Every software tester often comes across a variety of QA testing types: some they’ve worked on, and some they’ve heard of. Unfortunately, not everyone is aware of the different types of QA testing and the role they play in the overall quality of the product. At a high-level, testing can be differentiated into manual and automated; but when you dive deeper, there are several other forms. Here are 10 different types of QA testing:
A type of testing that’s conducted at the ground level, unit testing is low-level testing carried out to test individual units or functions of the software under development. With unit testing, developers focus on testing during the early stages of building software to ensure that each section of your software application meets certain standards.
Once unit testing is done, component testing allows testers to test multiple units or components in a single code. By using real data and testing how different components work independently without integration, component testing helps identify defects that may arise, once the components are connected to each other.
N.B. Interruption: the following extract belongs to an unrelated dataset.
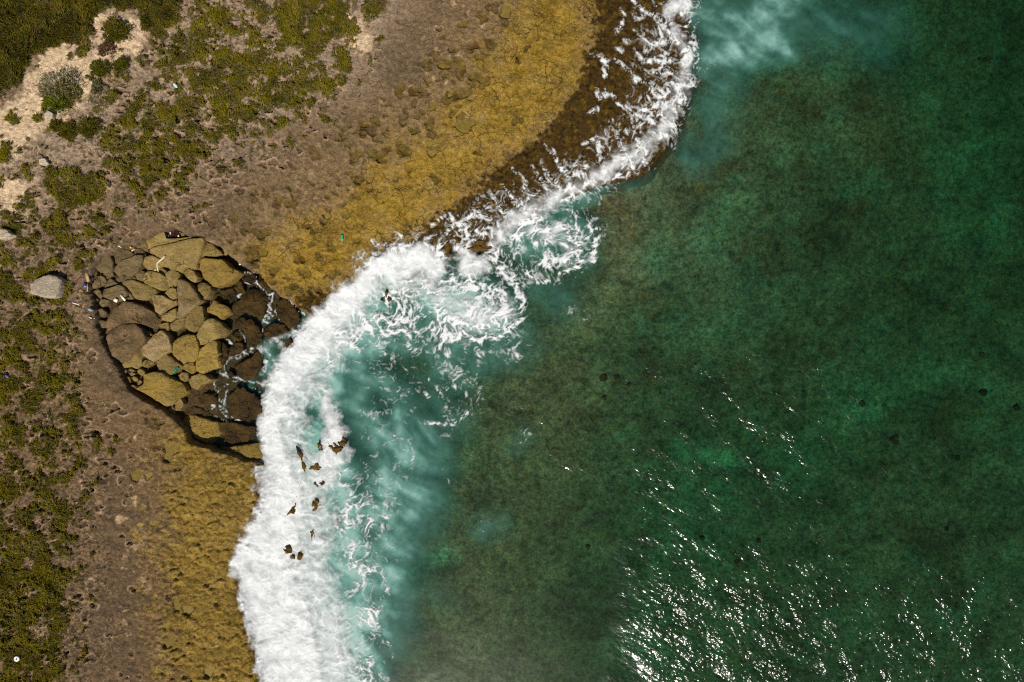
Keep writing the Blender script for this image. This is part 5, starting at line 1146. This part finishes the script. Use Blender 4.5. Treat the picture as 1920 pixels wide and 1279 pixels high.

The next stage in the QA testing lifecycle is integration testing, which verifies if the different modules or services used by your application work well together. By combining different components into a group and testing them together, integration testing helps evaluate if the system or component complies with the required functional requirements.
End-to-end testing helps in testing the functionality and performance of the product – under live settings. By replicating user behavior in product-like circumstances, end-to-end testing helps simulate what a real-world scenario would look like and verifies if the various user flows work as expected. Replicating user behavior and journeys helps test data integrity and intercommunication with other systems.
Performance testing allows testers to check the behavior of the system – when it is under significant load. Performance tests help confirm the reliability, stability, and availability of the product and verify if additional load is going to degrade the performance of the system.
Regression testing allows testers to test an application, after a change or modification has been made. By running functional and non-functional tests, it ensures if previously developed and tested software performs as expected – post bug fixes, software enhancements or configuration changes. By ensuring that recent codes and additions are working properly, you will improve the ability to run automation smoothly.
Sanity testing is a form of regression testing that helps testers determine if new code changes or feature updates perform well enough to undergo a major testing effort. If the application crashes, it means the system is not stable enough for further testing, and an additional build is assigned to fix the problems. The objective of sanity testing is not to thoroughly verify the functionality of the software, but instead to measure if the complete build of the software is proper.